Muitas vezes penso que o confronto com o passado nacional-socialista não era o fundamento, mas apenas a expressão do conflito de gerações que era possível perceber como a força motora do movimento estudantil. A expectativa dos pais, de que toda geração tem de se libertar, era facilmente liquidada pelo fato de esses terem falhado, no Terceiro Reich ou mais tarde, após o seu fim. Como é que aquelas pessoas, que foram criminosos nacional-socialistas, ou espectadores, ou que desviaram seus olhos, ou que, depois de 1945, tinham tolerado o convívio com os criminosos, chegando mesmo a aceitá-los na época – como é que aquelas pessoas podiam ter algo para dizer a seus filhos? Mas, por outro lado, o passado nacional-socialista também era tema para os filhos que não podiam ou não queriam censurar os pais. Para minha geração de estudantes, o conceito de culpa coletiva era uma realidade vivida, não importava o que nele houvesse de verdade ou não, moral ou juridicamente (SCHLINK, 2009, p.185).
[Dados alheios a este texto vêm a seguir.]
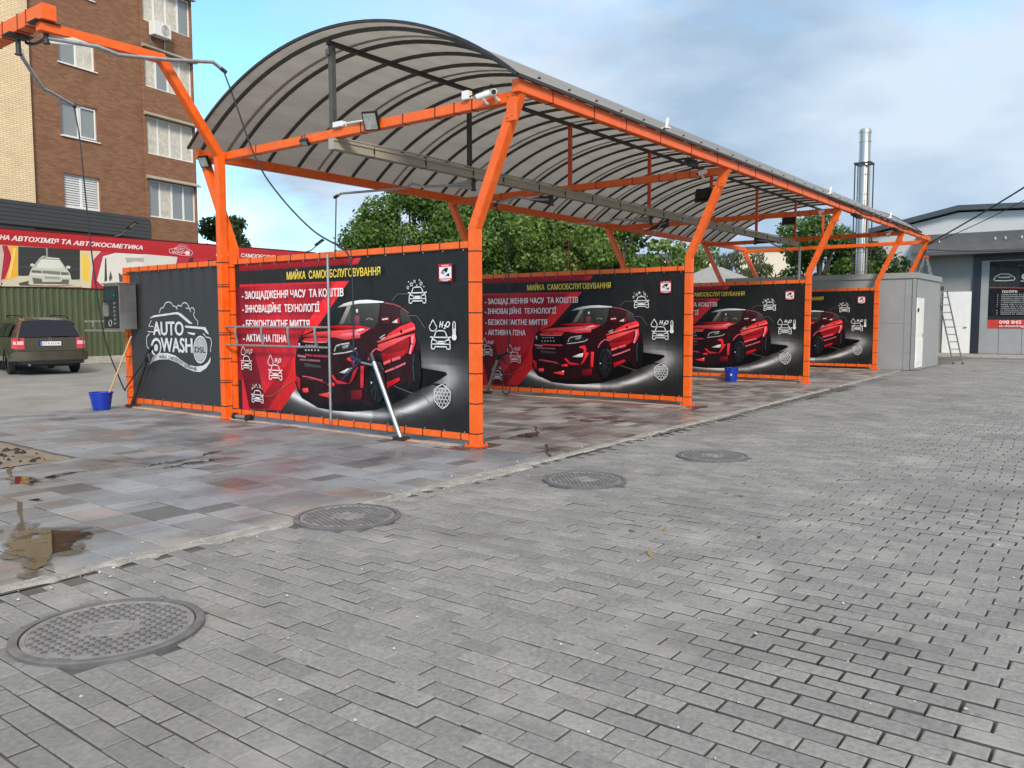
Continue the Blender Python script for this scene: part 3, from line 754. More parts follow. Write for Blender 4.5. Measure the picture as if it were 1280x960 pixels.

Como vemos, a narrativa, que recebeu versão cinematográfica e que tem um desfecho bastante surpreendente, direciona o leitor para refletir sobre a desumanidade, o racismo, o preconceito e as manifestações segregadoras. O que a torna uma obra-prima, a diferenciando da maioria dos enredos sobre o Holocausto, é que, para além dos temas supramencionados, há o acréscimo das consequências do analfabetismo, mostrando, na desenrolar da história, a veracidade de um clichê tão repetido, mas pouco compreendido, ou seja, de que “conhecimento é poder”. No caso citado, seria uma chave que poderia ter salvado vidas e impedido uma condenação à prisão perpétua.     




  (SCHLINK, Bernhard. O Leitor. Rio de Janeiro: Record, 2009).